Objective:
Please print all of the material below, word for word.

####################

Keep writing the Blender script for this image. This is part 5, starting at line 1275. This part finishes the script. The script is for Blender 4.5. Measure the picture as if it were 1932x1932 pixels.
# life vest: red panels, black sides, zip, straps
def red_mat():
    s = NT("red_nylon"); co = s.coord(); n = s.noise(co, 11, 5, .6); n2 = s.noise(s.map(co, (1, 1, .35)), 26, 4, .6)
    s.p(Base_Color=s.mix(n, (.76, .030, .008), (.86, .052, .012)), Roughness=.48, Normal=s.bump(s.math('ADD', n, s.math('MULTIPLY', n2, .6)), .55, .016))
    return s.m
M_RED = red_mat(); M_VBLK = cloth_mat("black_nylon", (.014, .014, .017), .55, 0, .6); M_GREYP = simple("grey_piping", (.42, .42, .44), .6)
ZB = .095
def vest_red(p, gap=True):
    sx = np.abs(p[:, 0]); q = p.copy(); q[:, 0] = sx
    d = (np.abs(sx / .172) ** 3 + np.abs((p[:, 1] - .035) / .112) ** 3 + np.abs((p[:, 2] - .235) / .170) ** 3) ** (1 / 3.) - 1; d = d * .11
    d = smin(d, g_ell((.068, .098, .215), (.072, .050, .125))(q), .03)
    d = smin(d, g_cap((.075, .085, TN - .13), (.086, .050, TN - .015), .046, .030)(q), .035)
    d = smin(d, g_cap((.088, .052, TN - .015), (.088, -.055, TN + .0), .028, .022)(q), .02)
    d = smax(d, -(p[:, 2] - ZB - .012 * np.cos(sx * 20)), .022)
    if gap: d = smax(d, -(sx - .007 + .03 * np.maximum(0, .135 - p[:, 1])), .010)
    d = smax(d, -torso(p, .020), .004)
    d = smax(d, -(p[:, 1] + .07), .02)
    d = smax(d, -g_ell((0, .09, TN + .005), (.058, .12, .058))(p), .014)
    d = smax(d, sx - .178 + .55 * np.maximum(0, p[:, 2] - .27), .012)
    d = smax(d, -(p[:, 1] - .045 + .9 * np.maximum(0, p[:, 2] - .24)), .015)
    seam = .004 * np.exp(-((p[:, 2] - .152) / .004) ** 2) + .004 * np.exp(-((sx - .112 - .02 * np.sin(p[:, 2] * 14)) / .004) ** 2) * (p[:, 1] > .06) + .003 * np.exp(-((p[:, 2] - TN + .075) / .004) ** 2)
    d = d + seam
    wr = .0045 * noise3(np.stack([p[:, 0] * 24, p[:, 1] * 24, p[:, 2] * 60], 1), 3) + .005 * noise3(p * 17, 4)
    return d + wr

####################

Reply:
Keep writing the Blender script for this image. This is part 5, starting at line 1275. This part finishes the script. The script is for Blender 4.5. Measure the picture as if it were 1932x1932 pixels.
# life vest: red panels, black sides, zip, straps
def red_mat():
    s = NT("red_nylon"); co = s.coord(); n = s.noise(co, 11, 5, .6); n2 = s.noise(s.map(co, (1, 1, .35)), 26, 4, .6)
    s.p(Base_Color=s.mix(n, (.76, .030, .008), (.86, .052, .012)), Roughness=.48, Normal=s.bump(s.math('ADD', n, s.math('MULTIPLY', n2, .6)), .55, .016))
    return s.m
M_RED = red_mat(); M_VBLK = cloth_mat("black_nylon", (.014, .014, .017), .55, 0, .6); M_GREYP = simple("grey_piping", (.42, .42, .44), .6)
ZB = .095
def vest_red(p, gap=True):
    sx = np.abs(p[:, 0]); q = p.copy(); q[:, 0] = sx
    d = (np.abs(sx / .172) ** 3 + np.abs((p[:, 1] - .035) / .112) ** 3 + np.abs((p[:, 2] - .235) / .170) ** 3) ** (1 / 3.) - 1; d = d * .11
    d = smin(d, g_ell((.068, .098, .215), (.072, .050, .125))(q), .03)
    d = smin(d, g_cap((.075, .085, TN - .13), (.086, .050, TN - .015), .046, .030)(q), .035)
    d = smin(d, g_cap((.088, .052, TN - .015), (.088, -.055, TN + .0), .028, .022)(q), .02)
    d = smax(d, -(p[:, 2] - ZB - .012 * np.cos(sx * 20)), .022)
    if gap: d = smax(d, -(sx - .007 + .03 * np.maximum(0, .135 - p[:, 1])), .010)
    d = smax(d, -torso(p, .020), .004)
    d = smax(d, -(p[:, 1] + .07), .02)
    d = smax(d, -g_ell((0, .09, TN + .005), (.058, .12, .058))(p), .014)
    d = smax(d, sx - .178 + .55 * np.maximum(0, p[:, 2] - .27), .012)
    d = smax(d, -(p[:, 1] - .045 + .9 * np.maximum(0, p[:, 2] - .24)), .015)
    seam = .004 * np.exp(-((p[:, 2] - .152) / .004) ** 2) + .004 * np.exp(-((sx - .112 - .02 * np.sin(p[:, 2] * 14)) / .004) ** 2) * (p[:, 1] > .06) + .003 * np.exp(-((p[:, 2] - TN + .075) / .004) ** 2)
    d = d + seam
    wr = .0045 * noise3(np.stack([p[:, 0] * 24, p[:, 1] * 24, p[:, 2] * 60], 1), 3) + .005 * noise3(p * 17, 4)
    return d + wr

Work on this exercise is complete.